Matt Brauning and Matt Talley of the summit of San Gorgonio.

 
We boarded down to near our camp, packed up, and took off on the boards again for what we planned to be a great ride back down the rest of the mountain. We only got a third of the way down before I almost boarded off a rocky cliff into a boulder filled creek bed - it would have taken a bunch of folks and a lot of time to get what was left of me back down the mountain. Shortly after that near fatal mistake, trail conditions frustrated both of us to the point of screaming. As we were ascending the day before the trail looked boardable, but while trying to actually do it, the rolling terrain stopped us cold. Matt and I stowed our boards and snow shoed the rest of the way down, grumbling the entire time.

The trail out, with the constant downhill pounding, no food left, little water, and our heavy packs made the second two-thirds miserable. We told our ladies on Friday not to be worried unless they hadn’t heard from us by dark on Sunday, as the plan was for us to be home around 2:00. It took longer to get out than we expected and when we called around 8:00, Cory and Laurel were VERY worried and were trying to figure out how to call the ranger station. We may have gotten into a little trouble with them when we got home…

 

Brauning caught an action shot of me on the way down, just as I finished a turn above him.

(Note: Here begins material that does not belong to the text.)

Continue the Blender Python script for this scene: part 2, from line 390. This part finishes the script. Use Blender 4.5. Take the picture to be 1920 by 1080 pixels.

We strapped into our boards about 200’ down from the summit and I took this shot just before I took off down hill.

 
The peak and the amazing ride down in fresh powder made the near epic hike out worth it as well. In addition to the ride, I got to top a mountain that had long been on my tick list. To do it in early spring was icing on the cake. As great as the experience was it has led us both to make some decisions about back country travel and boarding. Lesson #1: we need to buy and use AT skis and skins. With skis, we would have made faster progress in, bombed down and would have made a very quick trip back to the parking area. We would have also saved weight by ditching the board, board boots, and snowshoes. AT skis and bindings weigh a LOT less than my snowboard. Lesson #2: Apply more sunscreen. Lesson #3: Leave the girls detailed route instructions and Ranger Station contact information so that neither of us has to spend half a night apologizing for a lack of forethought in preparing them for a possible emergency ever again.